Beware rdiff-backup. It certainly does turn rsync (not a backup program) into a backup program.
However, I used rdiff-backup in the past and it can be a bit problematic. If I remember correctly, every “snapshot” you keep in rdiff-backup uses as many inodes as the thing you are backing up. (Because every “file” in the snapshot is either a file or a hard link to an identical version of that file in another snapshot.) So this can be a problem if you store many snapshots of many files.
But it does make rsync a backup solution; a snapshot or a redundant copy is very useful, but it’s not a backup.
(OTOH, rsync is still wonderful for large transfers.)
melfie@lemy.lol 3 weeks ago
Having a synced copy elsewhere is not an adequate backup and snapshots are pretty important. I recently had RAM go bad and my most recent backups had corrupt data, but having previous snapshots saved the day.
melfie@lemy.lol 2 weeks ago
Don’t understand the downvotes. This is the type of lesson people have learned from losing data and no sense in learning it the hard way yourself.
tomenzgg@midwest.social 2 weeks ago
How would you pin down something like this? If it happened to me, I expect I just wouldn’t understand what’s going on.
melfie@lemy.lol 2 weeks ago
I originally thought it was one of my drives in my RAID0 array that was failing, but I noticed copying data was yielding btrfs corruption errors on both drives and I was also getting btrfs corruption errors on the root volume as well.

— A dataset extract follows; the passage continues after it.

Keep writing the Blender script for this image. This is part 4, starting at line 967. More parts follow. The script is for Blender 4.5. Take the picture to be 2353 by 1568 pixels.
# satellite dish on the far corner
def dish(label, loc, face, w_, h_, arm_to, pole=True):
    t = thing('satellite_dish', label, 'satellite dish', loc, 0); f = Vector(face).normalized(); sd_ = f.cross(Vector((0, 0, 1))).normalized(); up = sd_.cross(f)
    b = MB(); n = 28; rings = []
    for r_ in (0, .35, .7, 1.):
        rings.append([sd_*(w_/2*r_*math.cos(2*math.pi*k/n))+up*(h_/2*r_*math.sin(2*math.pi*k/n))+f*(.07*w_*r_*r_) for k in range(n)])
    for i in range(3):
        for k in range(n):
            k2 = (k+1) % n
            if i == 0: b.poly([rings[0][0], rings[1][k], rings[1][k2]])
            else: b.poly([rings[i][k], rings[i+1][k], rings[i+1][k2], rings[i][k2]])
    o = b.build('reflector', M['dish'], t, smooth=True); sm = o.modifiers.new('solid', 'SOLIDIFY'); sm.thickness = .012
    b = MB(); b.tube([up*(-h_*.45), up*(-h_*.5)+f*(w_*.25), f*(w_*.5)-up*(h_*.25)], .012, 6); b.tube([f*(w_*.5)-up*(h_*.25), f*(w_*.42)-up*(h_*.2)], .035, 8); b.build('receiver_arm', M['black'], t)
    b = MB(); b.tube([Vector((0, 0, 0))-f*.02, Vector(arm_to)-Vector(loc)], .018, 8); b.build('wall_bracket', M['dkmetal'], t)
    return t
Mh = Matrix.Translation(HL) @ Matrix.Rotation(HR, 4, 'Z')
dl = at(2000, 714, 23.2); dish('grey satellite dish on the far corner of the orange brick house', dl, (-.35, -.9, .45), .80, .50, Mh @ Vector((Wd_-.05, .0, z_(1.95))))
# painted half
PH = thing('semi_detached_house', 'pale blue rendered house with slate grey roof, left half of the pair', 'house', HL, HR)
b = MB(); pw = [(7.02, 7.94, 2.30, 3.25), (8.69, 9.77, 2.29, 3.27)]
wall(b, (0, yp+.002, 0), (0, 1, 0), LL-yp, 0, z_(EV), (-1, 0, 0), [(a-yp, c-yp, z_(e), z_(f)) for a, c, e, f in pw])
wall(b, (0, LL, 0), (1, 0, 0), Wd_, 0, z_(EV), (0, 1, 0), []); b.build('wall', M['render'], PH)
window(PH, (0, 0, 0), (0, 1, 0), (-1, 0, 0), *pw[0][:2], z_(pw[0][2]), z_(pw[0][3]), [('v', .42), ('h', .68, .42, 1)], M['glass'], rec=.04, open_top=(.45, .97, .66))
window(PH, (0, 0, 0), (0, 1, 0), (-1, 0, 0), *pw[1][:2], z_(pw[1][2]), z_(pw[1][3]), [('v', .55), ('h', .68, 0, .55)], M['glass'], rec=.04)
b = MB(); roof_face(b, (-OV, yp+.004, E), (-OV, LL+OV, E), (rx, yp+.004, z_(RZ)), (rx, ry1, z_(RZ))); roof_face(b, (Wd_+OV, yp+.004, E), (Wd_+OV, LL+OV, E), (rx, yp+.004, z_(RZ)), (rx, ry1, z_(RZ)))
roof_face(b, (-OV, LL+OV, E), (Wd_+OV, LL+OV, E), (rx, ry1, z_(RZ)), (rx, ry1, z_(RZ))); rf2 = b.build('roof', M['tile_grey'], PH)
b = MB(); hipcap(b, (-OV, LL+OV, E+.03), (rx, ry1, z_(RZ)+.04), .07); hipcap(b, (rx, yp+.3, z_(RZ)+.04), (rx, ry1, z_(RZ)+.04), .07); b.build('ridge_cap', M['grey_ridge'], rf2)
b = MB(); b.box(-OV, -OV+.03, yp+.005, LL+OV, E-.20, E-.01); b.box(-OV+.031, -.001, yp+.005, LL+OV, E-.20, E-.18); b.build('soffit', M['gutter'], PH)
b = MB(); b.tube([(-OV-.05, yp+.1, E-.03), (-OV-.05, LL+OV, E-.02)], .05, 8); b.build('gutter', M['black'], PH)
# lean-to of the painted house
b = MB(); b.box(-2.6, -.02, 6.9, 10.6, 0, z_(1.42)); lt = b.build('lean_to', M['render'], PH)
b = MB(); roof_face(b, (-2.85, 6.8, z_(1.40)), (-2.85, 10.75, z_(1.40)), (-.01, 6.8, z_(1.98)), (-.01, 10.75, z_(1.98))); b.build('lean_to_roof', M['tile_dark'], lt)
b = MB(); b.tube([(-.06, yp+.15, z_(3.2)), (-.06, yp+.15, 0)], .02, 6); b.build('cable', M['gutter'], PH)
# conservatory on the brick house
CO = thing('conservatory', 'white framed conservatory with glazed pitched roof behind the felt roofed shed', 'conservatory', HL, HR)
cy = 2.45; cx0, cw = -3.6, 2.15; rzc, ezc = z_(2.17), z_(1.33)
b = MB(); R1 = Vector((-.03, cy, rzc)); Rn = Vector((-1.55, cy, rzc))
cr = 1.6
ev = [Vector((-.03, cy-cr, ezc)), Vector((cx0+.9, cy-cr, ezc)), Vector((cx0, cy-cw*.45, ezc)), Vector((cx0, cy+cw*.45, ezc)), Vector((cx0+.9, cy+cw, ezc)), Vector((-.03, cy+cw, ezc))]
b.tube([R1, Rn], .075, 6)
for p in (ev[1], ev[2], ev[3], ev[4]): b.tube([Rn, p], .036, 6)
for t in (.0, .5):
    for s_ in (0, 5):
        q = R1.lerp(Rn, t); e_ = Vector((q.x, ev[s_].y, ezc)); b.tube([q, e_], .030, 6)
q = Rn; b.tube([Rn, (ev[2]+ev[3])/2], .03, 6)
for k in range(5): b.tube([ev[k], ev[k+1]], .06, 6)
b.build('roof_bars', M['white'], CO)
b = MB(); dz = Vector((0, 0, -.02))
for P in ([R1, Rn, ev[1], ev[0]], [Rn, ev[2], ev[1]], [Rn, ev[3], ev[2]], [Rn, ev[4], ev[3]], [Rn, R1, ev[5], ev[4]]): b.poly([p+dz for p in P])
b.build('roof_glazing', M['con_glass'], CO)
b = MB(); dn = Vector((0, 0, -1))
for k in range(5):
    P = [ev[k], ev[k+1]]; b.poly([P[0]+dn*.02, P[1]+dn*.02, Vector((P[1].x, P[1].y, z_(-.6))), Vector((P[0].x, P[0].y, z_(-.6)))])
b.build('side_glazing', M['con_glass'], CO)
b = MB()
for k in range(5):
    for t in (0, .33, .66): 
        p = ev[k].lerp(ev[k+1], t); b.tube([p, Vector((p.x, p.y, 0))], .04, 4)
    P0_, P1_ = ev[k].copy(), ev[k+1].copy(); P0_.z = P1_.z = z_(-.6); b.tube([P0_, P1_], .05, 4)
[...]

I figured it would be quite an odd coincidence if my main SSD and 2 hard disks all went bad and I happened upon an article talking about how corrupt data can also occur if the RAM is bad. So, I installed and booted into Memtester86+ and it immediately started showing errors on the single 16Gi stick I was using. I happened to have a spare stick that was a different brand, and that one passed the memory test with flying colors. After that, all the corruption errors went away and everything has been working perfectly ever since.
I will also say that another file system like ext4 wouldn’t even complain about corrupt data. I originally had ext4 on my main drive and at one point thought my OS install went bad, so I reinstalled with btrfs on top of LUKS and saw I was getting corruption errors on the main drive at that point, so it occurred to me that 3 different drives could not have possibly had a hardware failure and something else must be going on.